Liz Moor's The Rise of Brands is the latest addition to the small but growing field of social theory that focuses directly on brands and branding. The book is really a double feature: it has two parts that could very well stand alone as small books in their own right. The first part (chapters 2 and 3) traces the historical evolution of branding. It makes an important contribution by focusing on design, rather than advertising as an important predecessor of modern branding techniques. The second part consists in three chapters that look at, respectively, non-commercial forms of branding; the relation between brands and intellectual property rights; that between brands and global and national culture, and recent forms of ethical consumerism. The overall argument that the book wants to push is that brands and branding should not be considered uniquely as a form of commodification (rather, as the author points out, brands tends to develop in already commodified areas: in already existing markets). Instead these phenomena are more properly considered under the heading of what Scott Lash (2002) and others have called ‘informationalization’. That is, brands are a form of governance particular to the information society. They ‘operate to meaningfully pattern units of information and link them across spaces’ (p. 9); and this form of governance also applies in non commercial contexts.
Against that background chapter 2, ‘The brand in history’ traces the evolution of brands, from their original ‘status as indicators of origin’ to their present wider function of (citing Celia Lury, 2004) ‘a medium for the co-construction of supply and demand’ (p. 37). The story begins by briefly mentioning the role of brands in ancient civilizations, and the significance of the branding of slaves, to focus on the links between the early development of branding in the late 19th century, and the growth of new forms of mass production and distribution. The chapter illustrates how the discipline of industrial design evolved from focusing on the design of products, to the designer becoming a symbolic intermediary between consumption and production. This conception of design was particularly prevalent within the American tradition of product design that strengthened its influence in Europe in the post-War years.
Moor traces links between this tradition of product design and modern branding by showing how the new kinds of brand consultancies that were emerging in the late 1970s no longer saw the brand as a mere symbol of a company or organization. Instead they were deeply influenced by a conception of branding as design, as the construction and assemblage of an interface between a diversity of social processes. She refers to branding-guru Wally Olins early bible on (what we today would call) corporate branding: The Corporate Personality, from 1978:
Indeed Olins' vision of the modern corporation was one in which teams of product designers, environmental designers, architects, management consultants and public relations experts would work alongside experts from ‘anthropology, sociology, economics, marketing and other “non-design subjects” [..]in the service of corporations that they would not only promote but also, to a significant degree, assemble (pp. 32–3).

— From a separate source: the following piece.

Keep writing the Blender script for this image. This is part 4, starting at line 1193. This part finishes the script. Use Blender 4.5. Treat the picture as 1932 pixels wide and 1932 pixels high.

The business of brand consultancies expanded during the 1980s as neo-liberal governments spurred a range of mergers and acquisitions and through the privatization of the service sector.
Chapter 3 continues the history of branding and brand consultancies by looking at the change in the media environment of the 1990, the emergence of a new importance of ambient media and the concomitant affirmation of the concept of ‘experience’ and in particular spatially based experiences as an important dimension of consumption. The result of these developments is that the role of the brand consultancy further expands. Brand consultancies come to propose a total or ‘3-D’ communications package, encompassing not just advertising but, increasingly, the design, of products, spaces and even processes. At the same time the brand consultant proposes herself as an intermediary between consumption and production, capable of representing the point of view of the consumer by relying not only on research and data, but also on a good measure of ‘creativity’. This development has lead to a significant expansion of design as a technology of government: within the context of ‘an enduring understanding of media as immersive and experiential’ [that] has rendered a far greater range objects, spaces and surfaces as intentionally symbolic and communicative sites' (pp. 63–4).
The second part consists in three chapters. Chapter four charts the expansion of branding beyond the commercial sphere, looking at its use within sport clubs, cities, charities and ultimately the state. The main argument here is that branding is on its way to becoming a general mechanism of government in the information society, where it works as a way of ‘patterning flows of information affect an experiences’: a sort of concrete intervention where a new kind of reality is constructed. The author cites Nicolas Rose o the extent that ‘the branded spaces created by these techniques are not simply designed to be attractive or profitable, but increasingly to ‘make new kinds of experience possible, produce new modes of perception, invest percepts with affects… . [such that] through certain technical means, a new way of seeing is constructed’ (p. 89, Rose, 1999: 32) – a politics by design, in effect.
Chapter 5 recounts the history of intellectual property rights form the point of view of brands showing how the expansion and intensification of this form of property bears a direct relation to the growing commercial importance of branding. It goes on to hypothesize a relationship between the growth in counterfeiting and the ‘artificial scarcity’ created by ‘an increasingly strengthened intellectual property rights system’ (p. 114). Chapter 6 looks at the relation between globalization and branding, arguing that this is more complex than what a simple cultural homogenization thesis would imply, and points at persistent problems with ethical consumerism and the possible role that states could play in this field.
Liz Moor's book is well written and a pleasurable read. It engages with central issues around brands and branding in innovative and knowledgeable ways. I think it would work excellently as teaching material at the undergraduate level. Its main academic contribution resides in its stressing of the link between branding and design. While not exactly a novel argument, this link needed to be spelled out explicitly. The prevalence of design as a form of power is also linked to the information society as a particular social formation. Again this is not entirely new but has been pointed out by a number of observers. However the argument needed to be made once more and the detailed genealogy of design-as-governance, passing though the development of industrial design to its extended impact with the rise of brand consultancies and neo liberal deregulation makes a substantial contribution. What I do miss is a more coherent and integrated theoretical treatment of the role of design as a form of government in the information society. The book contains a number of remarks and insights, scattered throughout the text, but they are never brought together and discussed systematically. Such a systematic discussion of power in the information society form the point of view of branding and design would be highly interesting. I hope the author will provide us with this in the future.